Affrontements au Caire et à Alexandrie

Mais ces mesures viennent trop tardivement pour la communauté copte à bout de nerfs. Une ambiance électrique régnait dimanche au Caire et à Alexandrie, à la sortie de la messe, où des centaines de manifestants ont affronté les forces de l’ordre pendant plusieurs heures. Dans la capitale égyptienne, des dizaines d’entre eux ont jeté des projectiles sur les policiers dans un quartier copte.

"Les gens sont remontés (...). La colère a commencé à monter chez les coptes et risque de se transformer en violence comme à Omraniya", estime le révérend Abdel Massih Bassit, professeur à l’Institut copte orthodoxe du Caire. Omraniya, ce quartier du sud-ouest du Caire où les autorités avaient refusé, en novembre dernier, la transformation d'un centre communautaire en lieu de culte orthodoxe. Conséquence : de violentes manifestations, et deux morts parmi les coptes.

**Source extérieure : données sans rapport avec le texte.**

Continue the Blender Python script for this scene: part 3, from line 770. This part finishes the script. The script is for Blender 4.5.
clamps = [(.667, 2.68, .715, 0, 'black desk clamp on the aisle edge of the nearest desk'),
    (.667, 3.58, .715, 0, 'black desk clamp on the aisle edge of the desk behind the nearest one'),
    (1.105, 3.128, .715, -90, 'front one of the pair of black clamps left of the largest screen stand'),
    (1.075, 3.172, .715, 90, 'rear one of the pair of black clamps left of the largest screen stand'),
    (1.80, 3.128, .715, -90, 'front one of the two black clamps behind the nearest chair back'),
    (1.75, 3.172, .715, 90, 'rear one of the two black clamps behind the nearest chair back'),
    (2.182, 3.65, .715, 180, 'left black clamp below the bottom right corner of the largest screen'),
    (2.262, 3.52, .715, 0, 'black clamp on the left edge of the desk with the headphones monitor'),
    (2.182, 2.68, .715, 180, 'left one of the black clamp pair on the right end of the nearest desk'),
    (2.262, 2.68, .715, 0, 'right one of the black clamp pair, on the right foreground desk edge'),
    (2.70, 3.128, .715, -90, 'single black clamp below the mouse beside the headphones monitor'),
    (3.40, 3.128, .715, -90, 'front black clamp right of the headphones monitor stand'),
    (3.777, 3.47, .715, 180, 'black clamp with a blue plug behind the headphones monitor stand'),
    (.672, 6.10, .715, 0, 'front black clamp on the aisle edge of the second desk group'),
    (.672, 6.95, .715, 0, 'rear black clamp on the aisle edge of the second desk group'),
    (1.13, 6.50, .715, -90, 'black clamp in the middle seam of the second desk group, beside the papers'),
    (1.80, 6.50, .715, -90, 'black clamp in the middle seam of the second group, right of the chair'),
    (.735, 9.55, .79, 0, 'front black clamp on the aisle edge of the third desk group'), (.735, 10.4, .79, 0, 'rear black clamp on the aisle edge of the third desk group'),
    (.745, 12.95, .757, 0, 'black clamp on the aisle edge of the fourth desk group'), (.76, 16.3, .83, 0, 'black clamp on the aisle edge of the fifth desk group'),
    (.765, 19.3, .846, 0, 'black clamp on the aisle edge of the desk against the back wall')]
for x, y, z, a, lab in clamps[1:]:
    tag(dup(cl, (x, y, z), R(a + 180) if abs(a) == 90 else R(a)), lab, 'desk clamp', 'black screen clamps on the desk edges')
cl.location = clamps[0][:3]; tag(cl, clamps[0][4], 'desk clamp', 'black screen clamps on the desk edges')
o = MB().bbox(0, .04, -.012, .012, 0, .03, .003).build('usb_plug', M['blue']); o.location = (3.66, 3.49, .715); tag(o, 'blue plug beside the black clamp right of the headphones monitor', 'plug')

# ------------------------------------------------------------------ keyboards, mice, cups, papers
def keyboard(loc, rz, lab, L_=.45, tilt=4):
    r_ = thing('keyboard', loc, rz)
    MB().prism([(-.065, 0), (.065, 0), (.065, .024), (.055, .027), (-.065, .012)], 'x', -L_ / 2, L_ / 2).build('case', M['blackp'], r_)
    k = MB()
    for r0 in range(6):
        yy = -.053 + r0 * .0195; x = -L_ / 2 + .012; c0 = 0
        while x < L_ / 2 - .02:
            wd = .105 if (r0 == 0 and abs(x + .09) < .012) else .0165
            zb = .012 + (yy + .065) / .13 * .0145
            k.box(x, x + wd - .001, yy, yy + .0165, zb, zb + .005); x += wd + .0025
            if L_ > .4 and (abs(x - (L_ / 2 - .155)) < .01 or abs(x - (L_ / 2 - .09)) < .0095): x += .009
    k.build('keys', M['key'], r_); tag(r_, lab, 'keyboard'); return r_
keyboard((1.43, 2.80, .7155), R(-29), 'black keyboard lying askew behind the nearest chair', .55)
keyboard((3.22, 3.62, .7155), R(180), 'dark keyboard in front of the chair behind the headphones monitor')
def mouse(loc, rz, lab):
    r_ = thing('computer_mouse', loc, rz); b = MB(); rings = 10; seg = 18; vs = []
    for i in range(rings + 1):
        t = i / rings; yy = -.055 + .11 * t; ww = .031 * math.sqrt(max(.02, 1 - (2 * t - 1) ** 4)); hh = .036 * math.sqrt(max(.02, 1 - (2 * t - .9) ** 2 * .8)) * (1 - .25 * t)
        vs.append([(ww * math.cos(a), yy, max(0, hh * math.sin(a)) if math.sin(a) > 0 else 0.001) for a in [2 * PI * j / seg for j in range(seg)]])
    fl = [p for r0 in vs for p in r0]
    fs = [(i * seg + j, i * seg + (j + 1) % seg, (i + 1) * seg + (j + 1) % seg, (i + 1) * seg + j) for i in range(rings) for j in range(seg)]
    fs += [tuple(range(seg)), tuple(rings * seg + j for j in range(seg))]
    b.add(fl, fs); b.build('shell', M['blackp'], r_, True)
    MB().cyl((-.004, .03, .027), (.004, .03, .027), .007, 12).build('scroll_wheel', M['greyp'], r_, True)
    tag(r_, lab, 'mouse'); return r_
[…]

Alors que la tension monte, le pouvoir égyptien cherche à tout prix à éviter les affrontements confessionnels en interprétant à sa manière le terrible attentat du vendredi 31. Un attentat, explique le gouverneur d'Alexandrie, Adel Labib, qui "a visé l'ensemble des Égyptiens et pas les frères coptes", une habile déclaration pour ne pas cibler leur communauté.

De son côté, le président égyptien Hosni Moubarak a lancé un appel à l’unité égyptienne lors d’une intervention télévisée dimanche soir, désignant derrière l’attentat de l’église des Saints une main étrangère, celle d’Al-Qaïda (voir encadré). En novembre, un groupe irakien lié à la nébuleuse islamiste avait menacé de s'en prendre à la communauté copte d'Égypte. Et deux semaines environ avant l'attentat de vendredi soir, un communiqué diffusé par un site islamiste appelait les musulmans à attaquer des églises en Égypte et ailleurs au moment de Noël, soit le 7 Janvier.

"J’accuse" à l’égyptienne

Mais la colère ne retombe pas pour autant. Les coptes reprochent au pouvoir de ne rien faire pour apaiser les tensions et mettre fin aux discriminations dont ils se disent l’objet.

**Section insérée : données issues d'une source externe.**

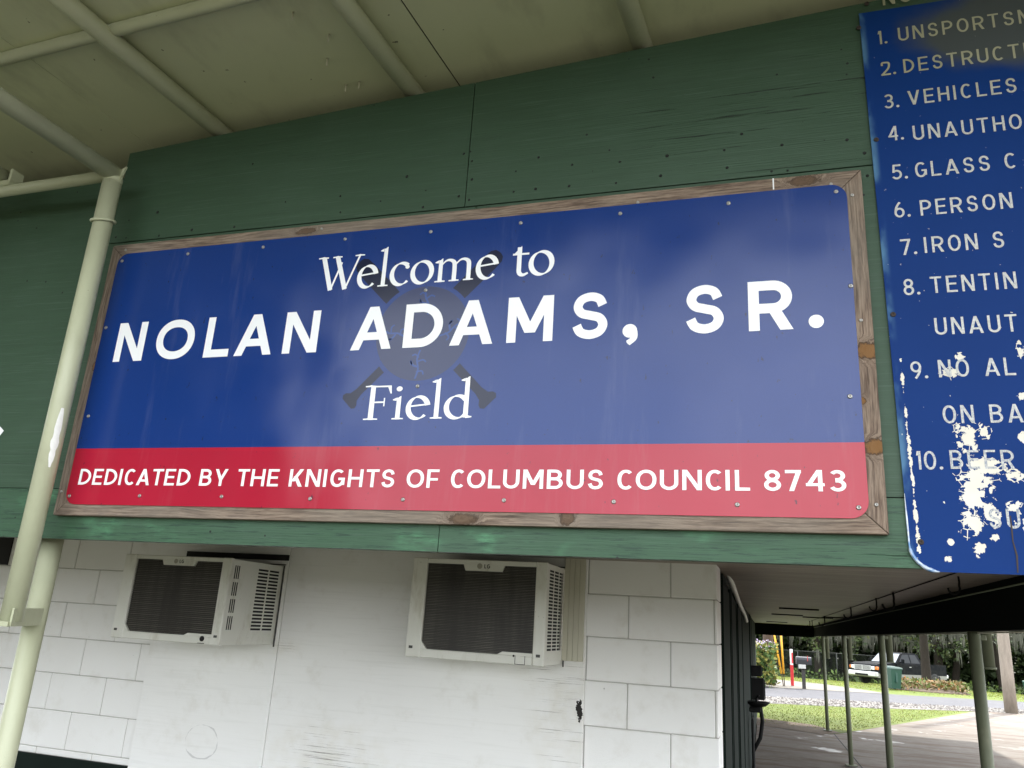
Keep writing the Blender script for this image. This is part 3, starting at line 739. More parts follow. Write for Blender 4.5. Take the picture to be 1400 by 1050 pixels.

Alors qu’un millier de coptes a manifesté dimanche au Caire devant le ministère des Affaires étrangères et les locaux de la télévision d'État, plusieurs centaines de personnes massées dans l’enceinte de la cathédrale Saint-Marc (siège du patriarche copte orthodoxe, Chenouda III) ont pris à partie les responsables qui venaient présenter leurs condoléances. Ils ont jeté des pierres sur Osmane Mohamed Osmane, secrétaire d'État au Développement économique, et encerclé la voiture du grand imam de la mosquée Al-Azhar, Ahmad al-Tayeb, l'un des principaux responsables religieux musulmans du pays.

Dimanche, dans une tribune publiée sur le site de l’hebdomadaire al-Ahram, un célèbre éditorialiste égyptien résumait la situation dans un "J’accuse" à l’égyptienne. "Je ne suis pas Zola [Emile Zola, auteur en 1898 du célèbre texte], écrit Hani Shukrallah, mais (…) j’accuse un gouvernement qui semble croire qu’il déjouera les manœuvres des islamistes en faisant de la surenchère (…) J’accuse les autorités qui (…) aiment à l’occasion jouer la carte des sentiments anti-coptes, un excellent moyen de détourner l’attention des problèmes politiques (…) J’accuse les millions de musulmans dits modérés parmi nous, de plus en plus intolérants, exclusifs et bornés. Et, finalement, j’accuse les intellectuels progressistes, autant musulmans que chrétiens, (…) qui pensent qu’il est suffisant de se joindre aux futiles concerts de dénonciations (…) alors que les massacres s’étendent, plus horribles à chaque fois."